The Commerce Department agency, created in 1950, sells technical government documents to the public and provides technical services to other federal agencies. NTIS generates all of its operating funds from fees it charges customers. The agency has seen declining sales for the last six years, as many of the documents it sells have become available for free on the Internet, the Commerce Department said.
"Sound management dictates that we cut our losses and recognize the technologically advanced environment we live in," Daley said on Thursday. "This is the right thing to do and the best thing for the American taxpayer."
Daley pointed to a report released by the Commerce Department recently called "The Emerging Digital Economy II." NTIS charges $27 for the report, even though it is available for free on the Commerce Department Web site (http://www.doc.gov).
Congress must approve the plan to close NTIS. Daley said Commerce will send its plan to Capitol Hill next month.

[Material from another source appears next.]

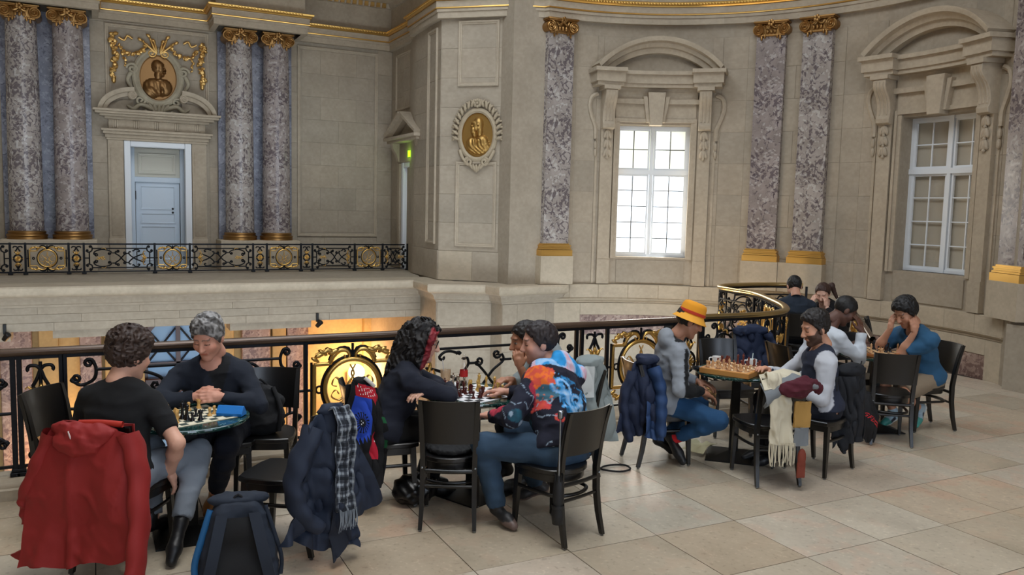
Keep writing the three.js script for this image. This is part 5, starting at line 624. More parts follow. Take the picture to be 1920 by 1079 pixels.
// 5: hoodie printed with nebula swirls
const swirl = (x, y, cx, cy, r) => { const d = hyp(x - cx, y - cy), a = Math.atan2(y - cy, x - cx); return d < r ? .5 + .5 * sin(a * 2 + d * 120) : 0; };
people.e = person({ label: 'man in dark hoodie printed with bright blue and orange swirls, on chair with umbrella', pel: [2.69, .56, -4.53], chest: [2.79, 1.0, -4.8], head: [2.71, 1.165, -4.9], yaw: -163, look: [-.92, -.16, -.32], hs: 1.14, bw: 1.24, skin: 0xd39c86,
  wL: [2.34, .7, -4.86], eL: [2.3, .7, -4.5], wR: [2.55, .8, -5.08], eR: [2.85, .75, -5.0], hands: { L: { dir: [-.3, -.1, -.9] }, R: { dir: [-.6, 0, -.8] } }, kL: [2.22, .62, -4.72], aL: [2.33, .13, -4.72], tL: [2.38, .035, -4.58], kR: [2.5, .62, -5.02], aR: [2.74, .15, -4.93], tR: [2.62, .06, -5.0],
  hair: { color: 0x241b1c, vol: .013, amp: .007, back: .055, line: -.006 }, top: { name: 'hoodie', color: 0x16182a, sleeve: .95, hem: -.14, hood: true, amp: .009, fit: .03, cell: .0092, neck: .06, col: ([x, y, z], [ad, au, ak], p) => {
    let c = C.ink; const n = noise3(p[0] * 9, p[1] * 9, p[2] * 9), m = noise3(p[0] * 26 + 4, p[1] * 26, p[2] * 26), k = noise3(p[0] * 60, p[1] * 44, p[2] * 60);
    if (ad < .085 && abs(x) > .13 && y < .42) { if (n > .62) c = mixc(C.red, C.ink, k * .6); else if (n < .22) c = mixc(C.teal, C.ink, .4 + k * .4); if (abs(noise3(p[0] * 11, p[1] * 7 + 5, p[2] * 11) - .5) < .012) c = mixc(C.pale, C.ink, .5); return c; }
    if (y > .475 && z < .02) { const q = noise3(p[0] * 13 + 2, p[1] * 13, p[2] * 13); return q > .58 ? mixc(C.pink, C.pale, (k - .3)) : q > .42 ? mixc(C.pale, C.sky, .3 + .4 * k) : mixc(C.sky, C.ink, k * .3); }; if (z > .06) return n > .6 ? mixc(C.teal, C.ink, .6) : C.ink;
    if (hyp(x + .09, y - .4) < .05 + .05 * m) return mixc(C.orange, C.red, k > .5 ? .6 : 0); if (hyp((x + .1) * .8, y - .33) < .075 + .03 * m) c = mixc(C.teal, C.orange, k > .72 ? .7 : .05);
    const s1 = max(swirl(x, y, .0, .33, .085), swirl(x, y, .09, .24, .08), swirl(x, y, .06, .14, .06)); if (s1 > .45) c = mixc(C.sky, C.pale, s1 > .85 ? .6 : k * .3); else if (x > -.02 && n > .5 && m > .45 && y < .4) c = mixc(C.sky, C.ink, k);
    if (hyp(x + .13, y - .2) < .03 * (.5 + m) || hyp(x + .1, y - .1) < .03 * (.5 + m) || hyp(x + .02, y + .06) < .035) c = mixc(C.red, C.orange, k * .5); const st = noise3(p[0] * 42, p[1] * 9, p[2] * 42); if (x > -.04 && y < .34 && st > .6) c = mixc(C.sky, C.pale, (st - .6) * 3); if (y < .24 && abs(noise3(p[0] * 11, p[1] * 7 + 5, p[2] * 11) - .5) < .012) c = mixc(C.pale, C.ink, .4); return c; } }, pants: { color: 0x2a4055, denim: true, cut: 1.0, fit: .026 }, shoe: { color: 0x2b2a2c, sole: 0x6e5b54, flat: false } });
// 6: bucket hat
people.f = person({ label: 'person in yellow bucket hat and grey hoodie with black sleeve stripe, blue trousers', pel: [4.22, .56, -5.43], chest: [4.24, 1.02, -5.37], head: [4.35, 1.195, -5.31], yaw: 70, look: [.84, -.42, .4], hs: 1.06, bw: .98, skin: 0xa8765c,
  wR: [4.37, .64, -5.13], eR: [4.1, .75, -5.12], wL: [4.55, .66, -5.4], eL: [4.4, .75, -5.62], hands: { R: { dir: [.8, -.4, .1] } }, kR: [4.4, .6, -4.98], aR: [4.27, .22, -5.33], tR: [4.27, .05, -5.22], kL: [4.66, .62, -5.5], aL: [4.34, .14, -5.56], tL: [4.42, .04, -5.46],
  hair: { color: 0x15100e, vol: .01, amp: .006, back: .075 }, top: { name: 'hoodie', color: 0x888d94, sleeve: .97, hem: -.18, hood: true, amp: .009, fit: .026, col: ([x, y, z], [ad, au, ak, c], p) => ak === 'R' && ad < .11 && x > .1 && (p[0] - c[0]) > -.006 && (p[0] - c[0]) < .04 && y < .47 ? C.black : y > .5 && z > -.03 ? C.black : null }, pants: { color: 0x1f486f, cut: .9 }, shoe: { color: 0x17181b, high: .1 } });
{ const q = people.f, B = new THREE.Group(); B.name = 'bucket_hat'; B.applyMatrix4(q.hm); q.t.add(B); const brim = part('brim', [lathe([[.096, .035], [.112, .012], [.137, -.016], [.139, -.02], [.132, -.019], [.108, .008], [.09, .03]], 28)].map((g) => move(g, 0, .028, -.008, -.08, 0, 0)), mat(0xeaa63a, .95), B); void brim; part('crown', move(lathe([[.1, .03], [.101, .06], [.096, .1], [.085, .122], [.06, .132], [0, .134]], 28), 0, .028, -.008, -.08, 0, 0), mat(0xe69a26, .95), B); part('band', move(lathe([[.101, .036], [.104, .038], [.104, .058], [.101, .06]], 28), 0, .028, -.008, -.08, 0, 0), mat(0xc03a22, .9), B); part('sock', cap2(q), mat(0xc81f28, .9), q.t); }
function cap2(q) { const a = q.J.aR, k = q.J.kR; return limb([vadd(a, vsub(k, a), .22), vadd(a, vsub(k, a), .1), a], [.05, .05, .05], 10); }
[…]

Under the plan, the service's document archives would be shifted to the Library of Congress, and the department would ensure that government technical information is available to the public for "long periods of time," Daley said.
Commerce's inspector general has criticized NTIS' financial situation since 1990. As far back as 1990, the IG office had "expressed serious concerns about the agency's financial stability and the viability of its current and future mission," IG Johnnie Frazier said in congressional testimony earlier this year.
NTIS's financial troubles continued throughout the 1990s, with losses of $1.1 million in 1995, $3.8 million in 1997, $1.3 million in 1998, and a $622,000 loss through the first three months of fiscal 1999, according to Frazier. Though the service is supposed to be self-supporting, it received appropriations of $7.8 million in 1993 and $7 million in 1995 to address operating needs. The Clinton administration requested another $2 million for fiscal 2000 to shore up NTIS operations, but Congress has so far not appropriated that money.
NTIS also ran into criticism over the Internal Revenue Service's failed Cyberfile initiative, in which the IRS paid NTIS millions of dollars to develop an Internet tax filing system that never materialized. More recently, NTIS was criticized in the press for developing a fee-based search engine for online government information. Critics argued the service should be free. NTIS ended up pulling out of its joint venture with Northern Light, a Cambridge, Mass.-based firm, to develop the search engine.
Faced with the financial difficulties, NTIS has downsized since 1997 from 390 employees to about 270 now, mostly through transfers to other Commerce agencies. Commerce plans to find jobs elsewhere in the department and in other agencies for remaining NTIS employees. NTIS is located in Springfield, Va.
Sen. John Warner, R-Va., and Rep. Tom Davis, R-Va., whose district includes NTIS headquarters, wrote a letter to Daley on Friday expressing disappointment that members of Congress and NTIS employees were not involved in the decision to close the service.
"We are particularly concerned that the employees at the NTIS facility were notified in a haphazard manner that the department would now seek to close NTIS in the next year," the congressmen wrote. "We would like to respectfully request your commitment to work together and to consider other restructuring proposals and find the best solutions for the future of NTIS, its employees and their families."
The National Federation of Federal Employees represents NTIS employees. The union had no comment on the proposed closure Friday.